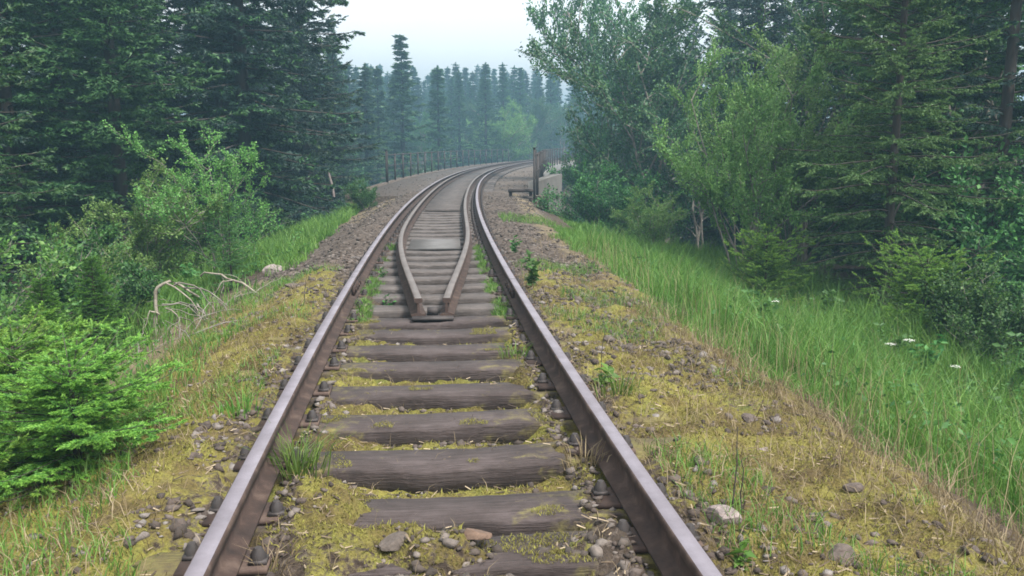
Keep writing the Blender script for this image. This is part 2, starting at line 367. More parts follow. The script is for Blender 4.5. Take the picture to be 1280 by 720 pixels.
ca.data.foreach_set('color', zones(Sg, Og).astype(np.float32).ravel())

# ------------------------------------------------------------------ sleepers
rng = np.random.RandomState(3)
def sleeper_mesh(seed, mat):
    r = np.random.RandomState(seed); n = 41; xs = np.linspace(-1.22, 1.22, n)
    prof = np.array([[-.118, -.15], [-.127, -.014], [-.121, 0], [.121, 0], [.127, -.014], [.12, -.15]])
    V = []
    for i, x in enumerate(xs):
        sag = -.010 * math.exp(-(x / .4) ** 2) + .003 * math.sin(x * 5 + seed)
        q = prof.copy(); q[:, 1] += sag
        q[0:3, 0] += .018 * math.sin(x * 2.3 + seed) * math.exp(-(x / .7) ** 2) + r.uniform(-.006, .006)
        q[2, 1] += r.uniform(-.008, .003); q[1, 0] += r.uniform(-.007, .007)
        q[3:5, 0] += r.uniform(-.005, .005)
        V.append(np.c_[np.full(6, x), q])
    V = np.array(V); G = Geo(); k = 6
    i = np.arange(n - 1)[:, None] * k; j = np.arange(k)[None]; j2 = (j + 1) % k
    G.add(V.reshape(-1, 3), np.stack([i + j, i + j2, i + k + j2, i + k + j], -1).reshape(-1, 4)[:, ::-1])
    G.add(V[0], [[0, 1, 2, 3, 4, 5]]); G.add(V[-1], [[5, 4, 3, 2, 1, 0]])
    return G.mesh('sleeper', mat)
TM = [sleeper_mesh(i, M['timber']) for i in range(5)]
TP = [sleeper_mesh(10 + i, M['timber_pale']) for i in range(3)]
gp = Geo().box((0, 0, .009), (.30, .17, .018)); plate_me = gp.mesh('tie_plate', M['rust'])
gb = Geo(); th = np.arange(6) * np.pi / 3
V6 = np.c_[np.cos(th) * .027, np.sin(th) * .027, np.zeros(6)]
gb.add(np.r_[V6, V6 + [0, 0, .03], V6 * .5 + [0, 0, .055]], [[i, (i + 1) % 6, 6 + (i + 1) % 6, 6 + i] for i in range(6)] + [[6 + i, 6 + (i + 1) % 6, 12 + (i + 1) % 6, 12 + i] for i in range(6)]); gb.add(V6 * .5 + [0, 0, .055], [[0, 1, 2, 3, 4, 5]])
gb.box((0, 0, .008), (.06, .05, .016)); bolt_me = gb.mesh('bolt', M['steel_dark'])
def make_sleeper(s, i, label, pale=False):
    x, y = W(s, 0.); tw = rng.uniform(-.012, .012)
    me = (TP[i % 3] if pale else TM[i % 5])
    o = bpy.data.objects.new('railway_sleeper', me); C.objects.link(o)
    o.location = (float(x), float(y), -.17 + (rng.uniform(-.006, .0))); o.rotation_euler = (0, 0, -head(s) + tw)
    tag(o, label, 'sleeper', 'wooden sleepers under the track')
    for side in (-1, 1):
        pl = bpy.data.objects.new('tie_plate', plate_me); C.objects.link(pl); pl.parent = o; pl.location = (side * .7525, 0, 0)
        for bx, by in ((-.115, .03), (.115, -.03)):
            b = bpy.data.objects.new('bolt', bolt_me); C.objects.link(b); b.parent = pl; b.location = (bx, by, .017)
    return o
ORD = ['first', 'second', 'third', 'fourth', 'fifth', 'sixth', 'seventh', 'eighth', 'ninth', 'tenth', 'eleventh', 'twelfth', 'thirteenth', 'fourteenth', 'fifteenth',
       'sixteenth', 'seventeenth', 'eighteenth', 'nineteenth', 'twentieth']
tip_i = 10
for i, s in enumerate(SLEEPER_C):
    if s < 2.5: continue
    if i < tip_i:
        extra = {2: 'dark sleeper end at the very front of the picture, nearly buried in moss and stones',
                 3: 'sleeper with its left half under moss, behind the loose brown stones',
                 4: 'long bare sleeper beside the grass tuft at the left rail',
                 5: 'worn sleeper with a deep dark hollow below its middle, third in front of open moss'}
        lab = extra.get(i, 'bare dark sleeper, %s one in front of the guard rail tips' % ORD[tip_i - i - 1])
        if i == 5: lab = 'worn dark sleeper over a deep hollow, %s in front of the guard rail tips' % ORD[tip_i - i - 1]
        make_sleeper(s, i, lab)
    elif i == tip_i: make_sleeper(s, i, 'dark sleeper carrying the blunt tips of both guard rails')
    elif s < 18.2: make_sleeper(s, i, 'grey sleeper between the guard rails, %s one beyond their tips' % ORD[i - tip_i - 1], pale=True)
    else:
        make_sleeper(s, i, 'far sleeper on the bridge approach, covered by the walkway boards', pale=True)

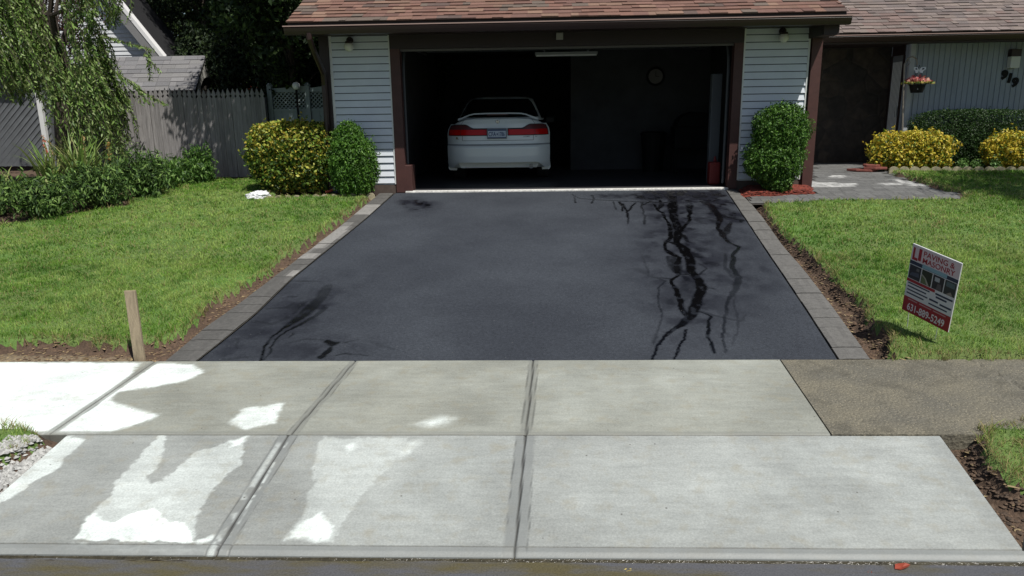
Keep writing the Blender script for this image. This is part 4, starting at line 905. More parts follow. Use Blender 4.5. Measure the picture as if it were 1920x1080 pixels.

——————

What needs to be done: An exact transcription of all the entries is required, without the pictures.

Result for this exercise:
Keep writing the Blender script for this image. This is part 2, starting at line 367. More parts follow. The script is for Blender 4.5. Take the picture to be 1280 by 720 pixels.
ca.data.foreach_set('color', zones(Sg, Og).astype(np.float32).ravel())

# ------------------------------------------------------------------ sleepers
rng = np.random.RandomState(3)
def sleeper_mesh(seed, mat):
    r = np.random.RandomState(seed); n = 41; xs = np.linspace(-1.22, 1.22, n)
    prof = np.array([[-.118, -.15], [-.127, -.014], [-.121, 0], [.121, 0], [.127, -.014], [.12, -.15]])
    V = []
    for i, x in enumerate(xs):
        sag = -.010 * math.exp(-(x / .4) ** 2) + .003 * math.sin(x * 5 + seed)
        q = prof.copy(); q[:, 1] += sag
        q[0:3, 0] += .018 * math.sin(x * 2.3 + seed) * math.exp(-(x / .7) ** 2) + r.uniform(-.006, .006)
        q[2, 1] += r.uniform(-.008, .003); q[1, 0] += r.uniform(-.007, .007)
        q[3:5, 0] += r.uniform(-.005, .005)
        V.append(np.c_[np.full(6, x), q])
    V = np.array(V); G = Geo(); k = 6
    i = np.arange(n - 1)[:, None] * k; j = np.arange(k)[None]; j2 = (j + 1) % k
    G.add(V.reshape(-1, 3), np.stack([i + j, i + j2, i + k + j2, i + k + j], -1).reshape(-1, 4)[:, ::-1])
    G.add(V[0], [[0, 1, 2, 3, 4, 5]]); G.add(V[-1], [[5, 4, 3, 2, 1, 0]])
    return G.mesh('sleeper', mat)
TM = [sleeper_mesh(i, M['timber']) for i in range(5)]
TP = [sleeper_mesh(10 + i, M['timber_pale']) for i in range(3)]
gp = Geo().box((0, 0, .009), (.30, .17, .018)); plate_me = gp.mesh('tie_plate', M['rust'])
gb = Geo(); th = np.arange(6) * np.pi / 3
V6 = np.c_[np.cos(th) * .027, np.sin(th) * .027, np.zeros(6)]
gb.add(np.r_[V6, V6 + [0, 0, .03], V6 * .5 + [0, 0, .055]], [[i, (i + 1) % 6, 6 + (i + 1) % 6, 6 + i] for i in range(6)] + [[6 + i, 6 + (i + 1) % 6, 12 + (i + 1) % 6, 12 + i] for i in range(6)]); gb.add(V6 * .5 + [0, 0, .055], [[0, 1, 2, 3, 4, 5]])
gb.box((0, 0, .008), (.06, .05, .016)); bolt_me = gb.mesh('bolt', M['steel_dark'])
def make_sleeper(s, i, label, pale=False):
    x, y = W(s, 0.); tw = rng.uniform(-.012, .012)
    me = (TP[i % 3] if pale else TM[i % 5])
    o = bpy.data.objects.new('railway_sleeper', me); C.objects.link(o)
    o.location = (float(x), float(y), -.17 + (rng.uniform(-.006, .0))); o.rotation_euler = (0, 0, -head(s) + tw)
    tag(o, label, 'sleeper', 'wooden sleepers under the track')
    for side in (-1, 1):
        pl = bpy.data.objects.new('tie_plate', plate_me); C.objects.link(pl); pl.parent = o; pl.location = (side * .7525, 0, 0)
        for bx, by in ((-.115, .03), (.115, -.03)):
            b = bpy.data.objects.new('bolt', bolt_me); C.objects.link(b); b.parent = pl; b.location = (bx, by, .017)
    return o
ORD = ['first', 'second', 'third', 'fourth', 'fifth', 'sixth', 'seventh', 'eighth', 'ninth', 'tenth', 'eleventh', 'twelfth', 'thirteenth', 'fourteenth', 'fifteenth',
       'sixteenth', 'seventeenth', 'eighteenth', 'nineteenth', 'twentieth']
tip_i = 10
for i, s in enumerate(SLEEPER_C):
    if s < 2.5: continue
    if i < tip_i:
        extra = {2: 'dark sleeper end at the very front of the picture, nearly buried in moss and stones',
                 3: 'sleeper with its left half under moss, behind the loose brown stones',
                 4: 'long bare sleeper beside the grass tuft at the left rail',
                 5: 'worn sleeper with a deep dark hollow below its middle, third in front of open moss'}
        lab = extra.get(i, 'bare dark sleeper, %s one in front of the guard rail tips' % ORD[tip_i - i - 1])
        if i == 5: lab = 'worn dark sleeper over a deep hollow, %s in front of the guard rail tips' % ORD[tip_i - i - 1]
        make_sleeper(s, i, lab)
    elif i == tip_i: make_sleeper(s, i, 'dark sleeper carrying the blunt tips of both guard rails')
    elif s < 18.2: make_sleeper(s, i, 'grey sleeper between the guard rails, %s one beyond their tips' % ORD[i - tip_i - 1], pale=True)
    else:
        make_sleeper(s, i, 'far sleeper on the bridge approach, covered by the walkway boards', pale=True)

Keep writing the Blender script for this image. This is part 4, starting at line 905. More parts follow. Use Blender 4.5. Measure the picture as if it were 1920x1080 pixels.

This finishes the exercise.